The controversy was enough to make some fans want to change the name of their made-up game based on Harry Potter’s fictional flying broomstick sport of Quidditch.

That oughta teach her.

The attempts at vengeance continue. Rowling’s new book got a nasty review on Vice, “JK Rowling Got So Red, Nude, and Mad Online She Wrote a Book About It.”

(I had to look up the meaning of the article’s odd title, which basically refers to having a temper tantrum in an online debate.)

The reviewer was annoyed Rowling had not been silenced and instead was beating social media at its own game:

“You might think that Rowling would be better off just chilling in the literal castle she lives in and never writing another word ever again, but clearly she does not agree. The latest entry in the saga of Cormorant Strike is called The Ink Black Heart, and according to reviews, it is mainly about a transphobe who is harassed online by trans people. It not only contains page after page of incredibly accurate facsimiles of tweets, it is also 1,200 pages — longer than Stephen King’s IT, Dune and The Bible.

“While all this is hilarious on its own, the tweets contained in the book are really something else. There are so many of them, and they are so specific, that it seems now irrefutable that Rowling spends more time on Twitter than even the most fervent K-Pop stans.”

It must be especially hard for Rowling when criticism comes from ingrate celebrities like Daniel Radcliffe, who played Harry Potter in the film versions of the books. Rowling arguably made his career, and Radcliffe paid her back by going along with the mob.

Should J.K. Rowling continue to write fiction?

“Transgender women are women. Any statement to the contrary erases the identity and dignity of transgender people and goes against all advice given by professional health care associations who have far more expertise on this subject matter than either Jo or I,” Radcliffe wrote — inaccurately, it should be noted, as it’s next to impossible to find anything that “all advice” from health care professionals is going to agree on. Transgenderism doesn’t even come close to creating that sort of unanimity.

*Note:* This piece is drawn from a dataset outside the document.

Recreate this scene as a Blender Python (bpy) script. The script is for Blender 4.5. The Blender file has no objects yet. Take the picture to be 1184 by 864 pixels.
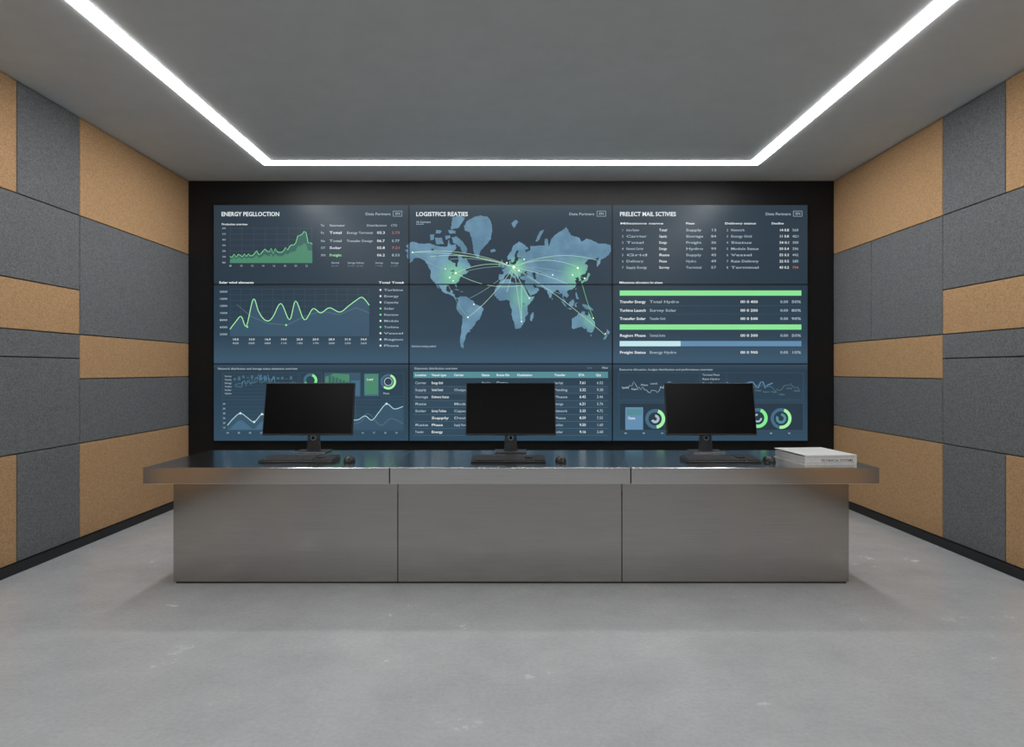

Assuming that Rowling is being honest about having the ideas for the book before she became the victim of the cyberbullying onslaught from the tolerant left — and there’s no reason to assume otherwise — it just shows that she has a solid understanding what happens these days when people stand up for the truth.

“Although I have to say when it did happen to me, those who had already read the book in manuscript form were — are you clairvoyant? I wasn’t clairvoyant, I just — yeah, it was just one of those weird twists,” Rowling wrote, according to Fox.

“Sometimes life imitates art more than one would like.”